Her main point, of course, is nothing new. That humans judge prematurely or improperly, that we fail to see all sides of an issue or gain the relevant facts, these are truths as old as our history. But Adichie makes the point in practical, vivid and disarming ways. Adichie discusses the time when, at 19, she came to the United States. She said her American roommate was surprised Adichie could speak English and asked Adichie about her "tribal music." The roommate soon learned that English was the official language of Nigeria. She also found out that Adichie listened not to tribal music but to Mariah Carey.
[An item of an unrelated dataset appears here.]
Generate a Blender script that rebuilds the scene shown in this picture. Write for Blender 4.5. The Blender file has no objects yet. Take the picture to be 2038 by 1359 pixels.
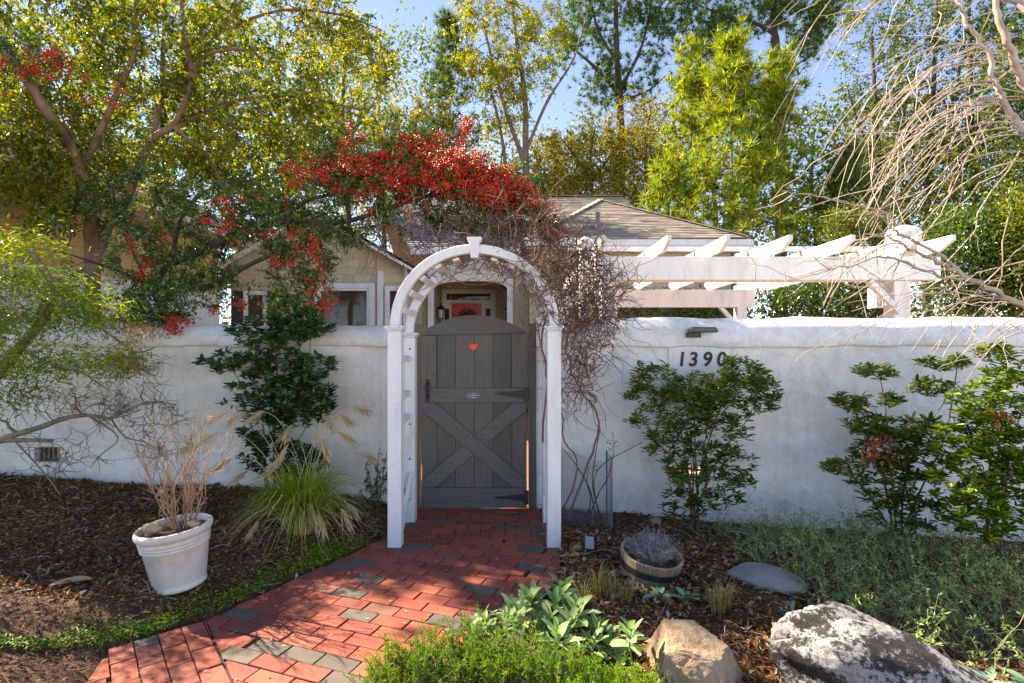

Adichie's roommate also assumed that Adichie didn't know how to use a stove.

Reflecting on this experience, Adichie wrote that her American roommate "had felt sorry for me even before she saw me. Her default position toward me, as an African, was a kind of patronizing, well-meaning, pity. My roommate had a single story of Africa. A single story of catastrophe."

Adichie's talk gives additional examples of the ways that a single story can confine and undermine the truth. And as I've talkd over these examples with students, I've found that her remarks are really a prelude to epistemology. They invite a healthy self-examination, regardless of the subject, about what we know or think we know. 

I assign her talk in the context of inviting students to reflect on their beliefs about God. Once they read Adichie's examples, once they see how easy it is to form single stories, they begin to consider their own preconceived notions. Do you, I ask my students, carry a single story about God? Do you assume He doesn't speak English or cannot use a stove? Do you have a single story about what it would mean for Him to exist?

Adichie's talk provides a helpful framework for evaluating our own life and spiritual state. We can possess single stories of ourselves, single stories about our past and even about our future. We can think of our personalities, talents or decisions in limiting, one-dimensional ways, sometimes unintentionally. Jesus, however, is constantly inviting us to see different stories, to imagine fresh versions of our lives and our capacities. In the Parable of the Prodigal Son, for example, it would be easy for the younger son to imagine himself solely in terms of his betrayal of his father and the squandering of his inheritance. That, in fact, is how the older son wants to identify his brother: as defined by the single narrative of disrespect and dissipation.

But the father's love and forgiveness (and, by extension, Jesus), express a different truth: Who you are, and what you will be, is multi-dimensional. You are not defined by the single story of a prior moment, but rather, by stories yet to come. Of course, the younger son must express his sorrow and ask for forgiveness; he must acknowledge his sins. But these acts enable him to move beyond guilt and shame and sorrow and commence a new chapter, a new story, rather, of his life. In a word, they enable conversion. They empower him to live a new narrative, one of faith and hope and love.